Apparently the lady lead singer was part of the Ohio music scene back in the heyday of new wave, early 1980s. Way before my time in Dayton. In any case a tight act, good tunes, sort working a folky/country take on alt-rock. I like female vocals, too, though she was a bit weak.

After all this, a beer at the Century and then back home to Centerville. And for Saturday there was even more fun, which i skipped, like Richard Buckner at Nightowl, and even more celtic stuff, including an aftershow party at Canal Street Tavern, which has been a real riot in the past!






Thursday, July 19, 2007

Suburban Parochialism in Kettering.

The Ketteringites have collected 4,000 signatures opposing a consolidated emergency dispatch center(where the various city and suburban dispatch centers for fire, police,EMS, would be consolidated into one central center.

Sounds reasonable and a common sense thing? Maybe just some technical details to be worked out?

Apparently not to the Kettering folks, who want their own little dispatch center. Anything that smacks of consolidation is scary to them. Common sense and cost savings are irrelevant.

So, something that seems innocuos becomes a controversy, leading to a grass roots movement and petitition drives.


Wednesday, July 18, 2007

Twin Towers Appalachian Festival


My third visit to the Appalachian Festival off of Xenia Avenue.

I can visualize this being developed into a larger neighborhood festival like the ones I remember from Louisville. There, smaller neighborhood festivals became draws for people from all over the city and suburbs, and grew to citywide events. One could say the other Appalachian festival in town, Mountain Days, is this kind of event, but It’s a pay-event, which I disagree with. City or community festivals should be free to the public, without admission charge.


It seems the basics for a great neighborhood festival in Twin Towers are there, even though the site is somewhat stark. The location is the parking lots of the East End Community Service, which isn't too pleasant, though the twin towers of St Mary's provides a great backdrop.

The festival usually has a good bluegrass band on the playbill, and they could perhaps bring in more of this kind of entertainment (such as Anne & Phil Case, who do trad pre-bluegrass music).
This year they have a clogging group and the Sol Azteca dancers returned. Sol Azteca is a cool addition to the local scene, reflecting the growing Mexican community here, and are based out of this neighborhood, too. Maybe some more Latino stuff, like a mariachi band.

There is supposed to be a Mexican population coming in here, but they don't show up much at this or other festivals. The immigrants' thing is their soccer meets on Sundays up at a park up near Wyoming & Steve Whalen.
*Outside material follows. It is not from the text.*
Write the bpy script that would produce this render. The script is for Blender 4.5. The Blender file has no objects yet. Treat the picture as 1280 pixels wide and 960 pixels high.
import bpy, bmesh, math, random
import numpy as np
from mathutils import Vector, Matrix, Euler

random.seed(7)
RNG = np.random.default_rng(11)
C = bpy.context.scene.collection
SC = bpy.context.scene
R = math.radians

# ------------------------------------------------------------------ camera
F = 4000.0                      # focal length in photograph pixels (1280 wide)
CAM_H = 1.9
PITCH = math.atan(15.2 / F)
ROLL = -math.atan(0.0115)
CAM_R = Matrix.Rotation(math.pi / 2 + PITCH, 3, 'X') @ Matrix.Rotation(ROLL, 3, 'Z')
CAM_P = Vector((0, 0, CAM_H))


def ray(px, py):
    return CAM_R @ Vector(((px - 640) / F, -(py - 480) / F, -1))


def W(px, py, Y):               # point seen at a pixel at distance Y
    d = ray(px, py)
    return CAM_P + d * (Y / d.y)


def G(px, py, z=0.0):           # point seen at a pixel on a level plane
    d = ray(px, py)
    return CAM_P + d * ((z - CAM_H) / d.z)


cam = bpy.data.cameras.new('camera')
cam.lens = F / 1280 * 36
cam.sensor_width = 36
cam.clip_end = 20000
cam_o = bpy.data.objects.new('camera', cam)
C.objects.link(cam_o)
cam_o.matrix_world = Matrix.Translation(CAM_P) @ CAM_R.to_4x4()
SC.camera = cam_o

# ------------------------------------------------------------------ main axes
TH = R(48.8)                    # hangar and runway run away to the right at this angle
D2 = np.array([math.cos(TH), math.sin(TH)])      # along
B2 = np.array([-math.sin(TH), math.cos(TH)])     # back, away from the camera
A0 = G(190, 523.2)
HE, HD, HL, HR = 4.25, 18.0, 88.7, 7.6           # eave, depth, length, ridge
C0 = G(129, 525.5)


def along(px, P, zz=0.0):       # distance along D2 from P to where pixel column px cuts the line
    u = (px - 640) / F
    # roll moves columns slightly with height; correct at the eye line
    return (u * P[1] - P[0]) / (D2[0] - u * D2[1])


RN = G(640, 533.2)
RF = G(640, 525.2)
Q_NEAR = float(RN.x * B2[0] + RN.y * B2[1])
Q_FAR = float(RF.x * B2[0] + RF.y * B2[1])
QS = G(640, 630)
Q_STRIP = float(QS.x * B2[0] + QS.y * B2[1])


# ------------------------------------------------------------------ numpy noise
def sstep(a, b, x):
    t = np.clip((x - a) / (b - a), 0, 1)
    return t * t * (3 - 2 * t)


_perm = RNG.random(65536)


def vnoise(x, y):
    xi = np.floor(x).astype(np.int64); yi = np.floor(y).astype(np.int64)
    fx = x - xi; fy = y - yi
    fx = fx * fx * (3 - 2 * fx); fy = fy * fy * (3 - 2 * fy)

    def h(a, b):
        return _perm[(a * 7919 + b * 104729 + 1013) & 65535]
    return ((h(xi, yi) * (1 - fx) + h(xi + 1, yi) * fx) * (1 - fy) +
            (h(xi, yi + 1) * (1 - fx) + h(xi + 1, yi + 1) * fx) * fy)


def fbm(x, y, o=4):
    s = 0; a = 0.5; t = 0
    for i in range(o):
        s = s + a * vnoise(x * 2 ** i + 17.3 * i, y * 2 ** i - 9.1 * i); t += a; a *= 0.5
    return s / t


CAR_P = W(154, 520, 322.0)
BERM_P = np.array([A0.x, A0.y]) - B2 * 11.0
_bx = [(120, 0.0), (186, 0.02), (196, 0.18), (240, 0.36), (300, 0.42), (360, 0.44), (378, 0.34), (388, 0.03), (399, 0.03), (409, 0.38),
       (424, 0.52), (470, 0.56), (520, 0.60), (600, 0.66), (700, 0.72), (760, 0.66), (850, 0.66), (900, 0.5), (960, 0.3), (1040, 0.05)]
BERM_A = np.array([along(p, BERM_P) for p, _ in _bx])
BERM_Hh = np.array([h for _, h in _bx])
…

I figure since a lot might be illegals, they want to keep a low profile.


I also noticed this time the fest had more crafts tables set, up bringing in some new vendors. This could be developed a bit more, perhaps. I wonder if the local quilting society (I think they are called the Miami Valley Quilters?) could be persuaded to show here, or they could bring in some craftspeople who are based in KY, WVA, or TENN, or even Appalachian Ohio. Or local businesses in the neighborhood can set up, like Smales Pretzels running a sales table. Perhaps the festival can grown beyond the confines of the East End Community services and extend out onto Xenia Avenue a bit, around St Mary's.
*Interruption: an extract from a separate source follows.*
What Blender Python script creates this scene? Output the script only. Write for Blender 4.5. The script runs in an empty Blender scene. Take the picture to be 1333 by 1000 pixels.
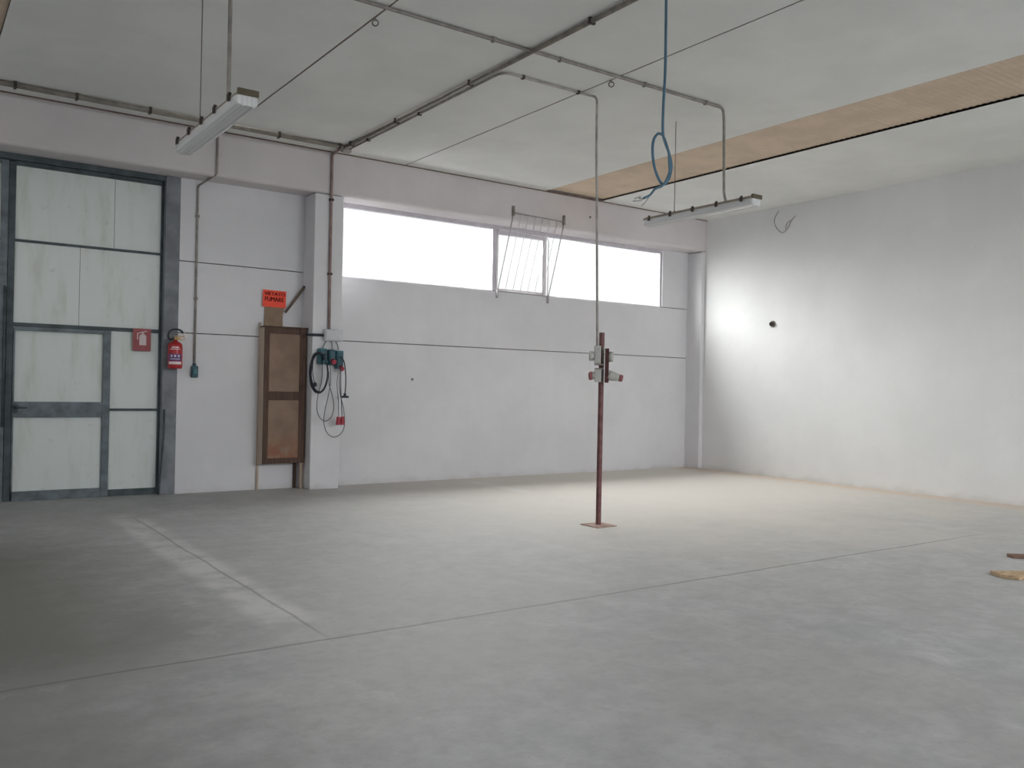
import bpy, bmesh, math, random
from mathutils import Vector, Matrix
random.seed(7)
PI = math.pi
scene = bpy.context.scene
COL = scene.collection

# ------------------------------------------------------------------ camera
F, YAW, PITCH, ROLL = 1129.13, math.radians(35.170), math.radians(0.206), math.radians(1.135)
cy, sy = math.cos(YAW), math.sin(YAW); cp, sp = math.cos(PITCH), math.sin(PITCH); cr, sr = math.cos(ROLL), math.sin(ROLL)
right = Vector((cy, -sy, 0)); fwd = Vector((sy, cy, 0)); up = Vector((0, 0, 1))
f2 = cp*fwd + sp*up; u2 = cp*up - sp*fwd
r3 = cr*right + sr*u2; u3 = cr*u2 - sr*right
EYE = Vector((0, 0, 1.5))
cam = bpy.data.cameras.new('camera'); cam.sensor_fit = 'HORIZONTAL'; cam.sensor_width = 36.0
cam.lens = F/1333*36.0; cam.clip_start = 0.05; cam.clip_end = 200
co = bpy.data.objects.new('camera', cam); COL.objects.link(co)
co.matrix_world = Matrix(((r3.x, u3.x, -f2.x, EYE.x), (r3.y, u3.y, -f2.y, EYE.y), (r3.z, u3.z, -f2.z, EYE.z), (0, 0, 0, 1)))
scene.camera = co

def at(u, v, Y):
    """point of the vertical plane y = Y seen at photo position (u, v)"""
    d = r3*((u-666.5)/F) - u3*((v-500)/F) + f2
    return EYE + d*((Y-EYE.y)/d.y)

# room dimensions
YW, YB, XR, ZC, ZB = 11.93, 11.55, 12.666, 4.786, 4.186
XL, YR = -1.1, -5.0          # left and rear walls, outside the frame

# ------------------------------------------------------------------ materials
def nodes_of(m):
    m.use_nodes = True
    nt = m.node_tree
    return nt, nt.nodes['Principled BSDF']

def srgb(c):
    return tuple(((x/255)/12.92 if x/255 <= 0.04045 else (((x/255)+0.055)/1.055)**2.4) for x in c) + (1,)

class NG:
    def __init__(s, nt): s.nt = nt
    def n(s, t, **kw):
        nd = s.nt.nodes.new(t)
        for k, v in kw.items(): setattr(nd, k, v)
        return nd
    def l(s, a, b): s.nt.links.new(a, b)
    def math(s, op, a, b=None, c=None, clamp=False):
        nd = s.n('ShaderNodeMath', operation=op); nd.use_clamp = clamp
        for i, x in enumerate((a, b, c)):
            if x is None: continue
            if hasattr(x, 'links'): s.l(x, nd.inputs[i])
            else: nd.inputs[i].default_value = x
        return nd.outputs[0]
    def step(s, x, lo, hi):
        nd = s.n('ShaderNodeMapRange', interpolation_type='SMOOTHSTEP')
        s.l(x, nd.inputs[0]); nd.inputs[1].default_value = lo; nd.inputs[2].default_value = hi
        nd.inputs[3].default_value = 0; nd.inputs[4].default_value = 1
        return nd.outputs[0]
    def mix(s, fac, a, b, mode='MIX'):
        nd = s.n('ShaderNodeMix', data_type='RGBA', blend_type=mode)
        for i, x in ((0, fac), (6, a), (7, b)):
            if hasattr(x, 'links'): s.l(x, nd.inputs[i])
            else: nd.inputs[i].default_value = x
        return nd.outputs[2]
    def noise(s, vec, scale, detail=4, rough=0.55, dist=0):
        nd = s.n('ShaderNodeTexNoise'); nd.inputs['Scale'].default_value = scale
        nd.inputs['Detail'].default_value = detail; nd.inputs['Roughness'].default_value = rough
        nd.inputs['Distortion'].default_value = dist
        s.l(vec, nd.inputs['Vector']); return nd.outputs[0]
    def scaled(s, vec, sc):
        nd = s.n('ShaderNodeMapping'); nd.inputs['Scale'].default_value = sc
        s.l(vec, nd.inputs[0]); return nd.outputs[0]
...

Yet this is just my daydream for this event. In reality it is just a neighborhood thing, similar to a parish carnival, but without the carnival rides (which they should try to get). So it is not really going to get much larger or draw from outside the neighborhood, except for the odd music fan such as myself.

Sunday, July 15, 2007

The Hungarian Program: lost ethnic Dayton.

It was both Findlay Market and the Appalachian festival yesterday.
For some pix of wonderful Findlay Market click here.

* * * *

Some people (probably most people) go to church on Sunday morning. I listen to the three hour Hungarian Program on 89.5 FM. I'm not Hungarian ancestry and can't understand a word of it. But it is sort of a audio window onto a different culture, and the music is pleasant enough. There is a guy and a gal doing the programming and the guy can speak Hungarian, which he does while announcing songs and so forth. The show is broken into three segments, more folk stuff, sometimes light opera, and modern Hungarian pop .


It is somewhat melancholy listening to the show, though, to the announcements, and to think this was once a geographical community, concentrated in two city neighborhoods. The West Side neighborhood was the strongest, it seems, with a two or three churches, as well as stores, bakeries, and restaurants. I did an analyses of it via pix and maps, recreating this lost ethnic world. You can visit this lost bit of the city at Magyar Dayton.

The Hungarian neighborhoods dissolved away with time an assimilation, people became Americanized, and moved to the suburbs after WWII (thought this was
already happening in the 1920s).

There are no Hungarian food stores, bakeries, or restaurants anymore in the Dayton area. Just two churches and this radio show.




Saturday, July 14, 2007

Appalachian Festival or drive to Cincinnati?

A sunny Saturday. What do do? Today is the Appalachian Festival in the icky but architecturally interesting Twin Towers neighborhood, which is always fun to visit to people watch. Yet there really isn't much to do there, except listen to some bluegrass music, if they have a band this year. This could be a good urban/neighborhood festival, but leave it to Dayton people to not see what could be done. What IS it with the people here to never get it right? To never really support things that could be cool?

Shopping has to be done, so perhaps an execuse for a road trip to Cincinnati, to Findlay Market. Food selection is good and cheap, though, and I like that gritty old built-up feeling of Over-The-Rhine. One always feels one is in a true city when one is in Cincinnati, just by the physical form of the place.

Or maybe just skip the slumming and head on over to Cub Foods or the incomparabe Dorothy Lane Market.

Friday, July 13, 2007

PIX?

can i post pix?


First Post

This is a test. This is only a test.